"Let me make you cool" - does this happen IRL?

I was watching a TV show last night that used the “let me make you cool” trope, where the super-popular girl takes an uncool girl and gives her a makeover, invites her to hang out with her friends, but tells her how to behave and who she can talk to. I’ve seen this concept used an awful lot in movies, books, and TV shows, but I don’t think it’s as common in real life as we’re led to believe. Or, if it does happen, it’s not nearly as blatant and cold as in the movies.

But, since this is an entertaining trope, I would love for dopers to prove me wrong and tell me stories from their childhood where someone incredibly uncool was made over and told to abandon everything they held dear for the sake of coolness, and someone popular cared enough to transform another person’s image to make them cooler.

Any stories?

P.S. Should this be in Cafe Society? Since I’m asking for real stories rather than fictional examples I figured the thread belonged in here.

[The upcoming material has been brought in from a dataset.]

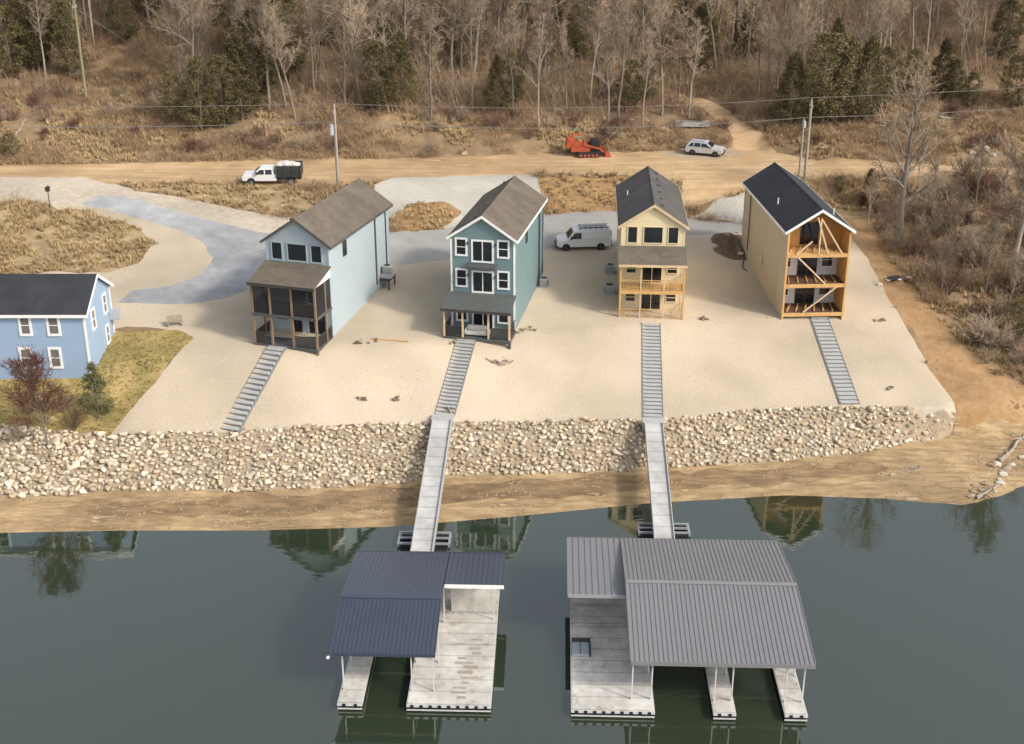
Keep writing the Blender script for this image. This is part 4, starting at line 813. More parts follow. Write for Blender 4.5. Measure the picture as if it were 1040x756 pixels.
# truck, facing left
v = thing('parked_truck', 'white crew cab truck with dark slatted dump bed full of pale sacks on the road', 'truck', put(277,186), pi+.03)
lo = [(-.6,.5),(3.0,.5),(3.3,.6),(3.28,1.0),(3.15,1.15),(2.0,1.25),(-.35,1.25),(-.6,1.2)]; up = [(2.0,1.25),(1.35,1.85),(1.15,1.92),(-.2,1.92),(-.33,1.85),(-.35,1.25)]
b, c, wy = car_mesh(v, lo, up, 1.0, .8, M['car_white'], 1.25)
side_panes(c, wy, [[(1.7,1.3),(1.25,1.78),(.75,1.8),(.75,1.3)],[(.62,1.3),(.62,1.8),(-.1,1.8),(-.15,1.3)]]); end_pane(c, wy, (2.0,1.25), (1.35,1.85)); bits(b, 3.27, -.55, .9, 1.0)
MB().box(-3.3,-.5,-.5,.5,.55,.8).build('frame', M['black_paint'], v)
m = MB(); m.box(-3.4,-.62,-1.05,1.05,.95,1.08)
for s in (-1,1):
    for i in range(6): m.box(-3.4,-.62,s*1.02-.03,s*1.02+.03,1.1+i*.2,1.26+i*.2)
    for x in (-3.35,-2.4,-1.5,-.68): m.box(x-.05,x+.05,s*1.08-.04,s*1.08+.04,.95,2.28)
for x in (-3.38,-.65): m.box(x-.03,x+.03,-1,1,1.09,2.2)
m.build('dump_bed', M['bed_dark'], v)
for x in (2.25,-2.2):
    for s in (-1,1): wheel(v, x, s*1.02, .42, .3 if x > 0 else .45)
arches(b, (2.25,), 1.0, .42)
for s in (-1,1): MB().box(1.5,1.65,s*1.15-.1,s*1.15+.1,1.3,1.6).build('mirror', M['black_paint'], b)
seat_on(v, 2.2, .9)
R = random.Random(11); tz = v.location.z
for k in range(7):
    bm = bmesh.new(); bmesh.ops.create_icosphere(bm, subdivisions=2, radius=.42)
    for q in bm.verts: q.co = Vector((q.co.x*1.3, q.co.y*.95, q.co.z*.6))*(1+.18*(R.random()-.5))
    me = bpy.data.meshes.new('sack'); bm.to_mesh(me); bm.free(); me.materials.append(M['sack']); o = bpy.data.objects.new('sack', me); col.objects.link(o)
    o.location = (v.location.x+1.0+(k%4)*.62, v.location.y+(-.5 if k<4 else .45), tz+2.15+(.1 if k%2 else 0)); o.rotation_euler[2] = R.uniform(-.5,.5)
    tag(o, ['near row','far row'][k>=4].join(['full white sack in the ',' of the truck bed, '])+['next to the cab','second behind the cab','third behind the cab','at the tailgate'][k%4], 'sack', 'white sacks on the truck bed')
# orange tracked loader
v = thing('tracked_loader', 'orange red tracked loader with black cab standing beside the dirt road', 'loader', put(597,158), .08)
for s in (-1,1):
    m = MB().prism([(-1.6,.1),(-1.3,0),(1.3,0),(1.6,.15),(1.75,.45),(1.5,.75),(-1.5,.75),(-1.8,.45)], s*1.0-.25, s*1.0+.25); tk = m.build('track', M['rubber'], v)
    m = MB()
    for i in range(5): m.tube((-1.2+i*.6,s*1.26,.33),(-1.2+i*.6,s*1.29,.33),.2,10)
    m.build('track_roller', M['orange_paint'], tk)
m = MB(); m.prism([(-2.6,.75),(.2,.75),(.3,1.5),(-.4,1.9),(-2.3,1.95),(-2.7,1.6)], -.85, .85); m.build('engine_hood', M['orange_paint'], v, bevel=.06)
m = MB(); m.prism([(-3.4,1.4),(-2.2,1.2),(-2.1,2.5),(-3.2,2.9)], -.7, .7); m.build('feed_hopper', M['orange_paint'], v, bevel=.04)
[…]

My company has monthly presentations to a high school class (seniors). At the end of the year, one kid from the class is offered a summer internship.

Last year, one of my co-workers took the intern under his wing, because the kid was going to attend my co-worker’s alma mater. This guy is pretty much Tom Haverford from “Parks and Recreation.”

Over those few months, he was giving the kid tips and advice on what to do, and what not to do in college. (Listening to anime soundtracks on your iPhone fell into the latter category)

Not sure how much of the advice stuck, but I know that the co-worker went to hang out with the kid one Saturday night last month.

My son did something like that with a friend of his - took him to get a better haircut, took him shopping to get some better clothes, took him to parties and told him how to approach women, things like that. The friend in question has started dating, and by all accounts is doing much better socially.

My daughter tries periodically to un-nerd me, but it never works.


When I’ve seen it happen it looked more like the uncool one is really just imitating the cool one. At least one case I was embarrassed for a young woman who obviously shouldn’t have been dressing like her thinner and differently proportioned new BFF. That’s why it’s easier to just start smoking if you want to be cool.

I think a lot of music lovers of roughly my age (63) can relate to what Marc Maron refers to simply as “that guy”. He’s the guy, usually older and cooler, who guides a budding music lover toward the really cool and important stuff. He’s the guy who takes your interest in Clapton and Page and guides you to Beck and Bloomfield and Green. It’s a limited form of “making cool” but it’s an important and pretty common one, I think.

Exactly. I had a substitute math teacher turn me on to guitar playing beyond the crap I had been listening to. Changed everything for me.

You know, it just occurred to me that I probably fit into this category myself. I was an honors student, writing tutor in college, and began dating a super-cool football player who was in the starting line-up ever since he entered as a freshman. He helped me lose weight, told me how to dress, how to wear my hair and makeup, brought me to all the cool parties and advised me against hanging out with my uncool friends, and had plenty of guidance on how to act in public. It was far more demeaning in real life than the movies make it out to be.

This seems a little different, more like “we’re going out together so don’t embarrass me,” although if he was as cool as all that and you had all those issues, you must have had something else really appealing for him to date you instead of a more ready-made “cool” girl. Anyway, it sounds like he was being a dick, treating you that way because he had something at stake (his image). Where it’s just a friend doing it without an ulterior motive, maybe it would seem more friendly.

For myself, no, I have never seen this happen in real life, but my range of friendships and acquaintances is pretty small. I was never even remotely cool and I told myself at least that I didn’t want to be, it was more important to be intelligent and to have integrity. I was, of course, lying to myself, I would have loved to be cool, although it’s possible I might have gotten tired of it after a while, especially if I had to give up things I really liked.

I think there is no way to make somebody ‘cool’.
You either have it or you don’t, and a huge part of being ‘cool’ is that you don’t care about being ‘cool’.

all I can say as a guy is that those TV tropes are absolute horseshit. if you’re a nerdy/unpopular/uncool guy all you can look forward to in high school is four years of torture.

it’s why I can’t watch sitcoms anymore. especially sitcoms where the kids are main characters. because the writers treat the kids as sarcastic little adults, and that’s not what kids are. children are evil, vicious little pack animals who will gang up and destroy any easy target. If you’ve read Lord of the Flies you’d understand.

being a kid is why I never want to have any of my own. because I clearly remember what they’re like.

Yes. Two friends of mine; one uncool and the other cool. Uncool friend asks for advice; cool one takes him clothes shopping, gets him a decent haircut, and even teaches him how to talk to girls. I was a little skeptical since the cool friend has a narcissistic streak and is a borderline PUA type but it actually worked out in the end; the uncool friend didn’t exactly become cool, but he did manage to improve himself and in particular gained a lot of confidence. He learned how to meet women and is married now.